Sunday, October 1st, 2017


I was at an extended family gathering over the week-end to celebrate the 80th birthday of my brother-in-law. Folded in with family were some of his former work colleagues. There were about twenty-five people. After food and gifts people began to settle into one room, perched here and there.

We had all laughingly agreed not to talk politics to keep the atmosphere light and celebratory.  We did other than a few asides but the atmosphere had shifted and come more intimate. The slipperly slope was right there before us. And one gentleman said, “You know what? Let’s talk about good leaders.”

And so it started. Dramatic stories and small moments of leaders that were symbolically powerful and spread quickly through the organization.

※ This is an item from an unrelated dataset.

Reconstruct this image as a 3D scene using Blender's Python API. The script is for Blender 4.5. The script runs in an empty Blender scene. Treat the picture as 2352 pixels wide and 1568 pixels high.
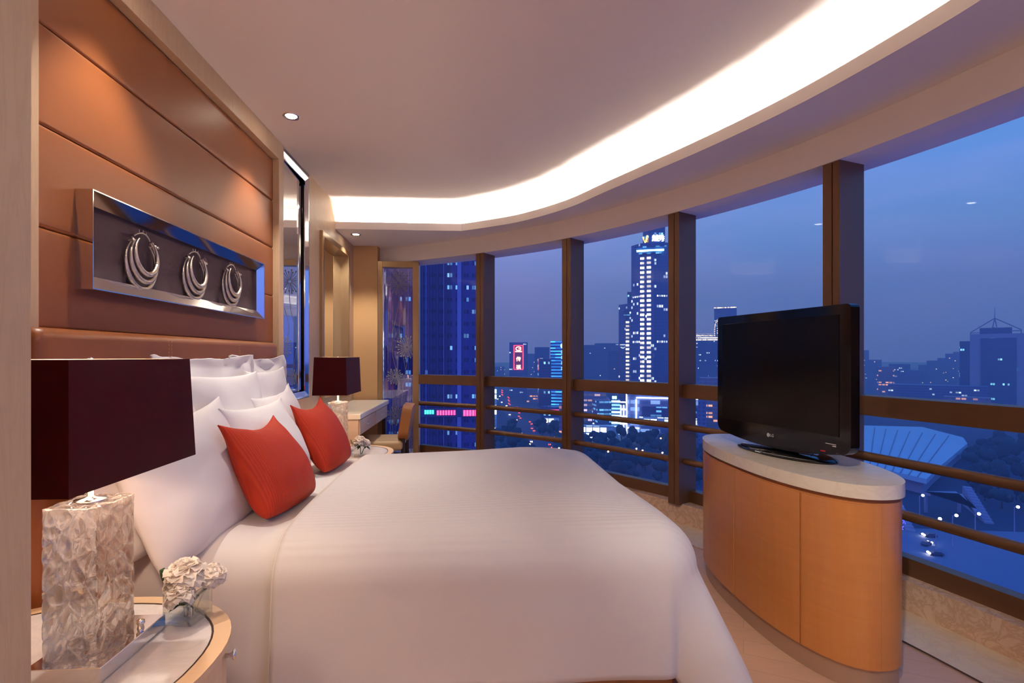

The first story was dramatic. The CEO had his team in Thailand for a retreat. He arrived two days late and saw the team returning from a river trip accompanied by, well, prostitutes. He fired his team the next day regardless of hardship or other inconvenience from doing so. Became famous for the example and the standard was set immediately.

Another was of a CEO of a power company. He ate lunch every day that he was in the office with the custodial group in their work room. He liked stepping out of the pressures of his role and enjoyed their knowledge and history of the company. Every. Day.  It said, “I’m not too big for my britches and all work matters.”

Still another story was about the will power of a CEO who had committed to climb a famous mountain on a certain day. He had sprained his ankle the week before. He honored his commitment and cimbed the mountain, albeit slowly and was admired for his will power and commitment and his refusal to see a barrier as permanent.

There was the very simple story of a CEO whose team was deep into the quagmire of an acquisition and the agonizing decisions and risk that were involved. There was no agreement.  He stopped the meeting and said, ” I’ve been wating to see this movie. Let’s go. All of this can wait. Movie and popcorn on me.”  The person telling the story didn’t remember the name of the movie but DID remember the impact on the team and on the organization as the story was spread. The message was about perspective and being a little outrageous and spontaneous when things are tough.

It was a lovely moment as the leisurely conversation circled the room with quiet musing in-between the words. The themes were about taking  immediate and dramatic action in a moral situation or about doing something kind that showed humanity and compassion to one individual and about the top leader being a real person willing to show it. And these moments rang out across the company almost through osmosis. They couldn’t have been orchestrated. Don’t plan a high impact moment. Be a high impact person as you lead the daily life of your company.